What I don't find in me research is : IS it possible do a direct réaction of KCl with CO2 without amine to creat bi/carbonates. I think it is impossible or it has a very poor yield of reaction. That would explain why some work with amine have been done.
I looking for a technical confirmation of this assumption I just made. (I have a small chemistry knowledge)
By non-catalytic, do you mean that you think the reaction KCl-CO2 could happen even if there was no amine acting as a catalitic ingredient?
RE: Potassium transformation Process
NaCl + CO2 + H4NOH ---> NaHC03 + H4NCL
Isn't this similar to the amine reaction ?
Here the solubility of the NaHC03 is much lower so it
precipitates...
<nbucska@pcperipherals.com>
RE: Potassium transformation Process
Event if K is similar to Na (halide), the same formula could be (replace Na by K in your equation):
KCl + NH4HCO3 ---> KHCO3 + NH4Cl
The problem with this reaction is that KHCO3 has higher solubility than NH4HCO3 (unlike NaHCO3 in the Solvay process reaction) . As a result, the solvant (water) gets saturated in NH4HCO3 before you've reached the point where KHCO3 would be suffisent to precipitate!
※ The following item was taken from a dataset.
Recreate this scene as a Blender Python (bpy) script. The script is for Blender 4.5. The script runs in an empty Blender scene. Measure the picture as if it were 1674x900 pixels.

That is why some scientists are working with an amine to increase the solubility so KHCO3 would be the least soluble molecule of the equation and would be easier to precipitate.
RE: Potassium transformation Process
Returning to your question about:
2 KCL + CO2 +H2O --> K2CO3 + 2 HCl
or
KCL + CO2 + H2O --> KHCO3 + HCl
-------------------------------
What would prevent the reaction from
turning around, and forming KCl
with the loss of CO2 ?
I mean, you could maintain this reaction only if you
could remove the HCl to maintain neutrality.
<nbucska@pcperipherals.com>
RE: Potassium transformation Process
2 KCl(s) + CO2(g) +H2O(l) --> K2CO3 (s) + 2 HCl(g)
DGRxn, 298K = -1063.5 + 2 (-95.3) – 2 (-408.5) – (-394.4) – (-237.1)
= + 194.4 kJ/mol
2 KOH(s) + CO2 (g) --> K2CO3 (s) + H2O(l)
DGRxn, 298K = -1063.5 –237.1 – 2 (-378.7) – (-394.4)
= -148.8 kJ/mol
The first reaction is thermodynamically unfavorable. The second is thermodynamically favorable. I have neglected solution effects in order to use standard DGf values, but the RHS and LHS solution effects would somewhat cancel. Data from CRC Handbook of Chemistry and Physics, 79th Edn. (1998).
RE: Potassium transformation Process
Thanks again, I will also check the reference you gave me kenvlach.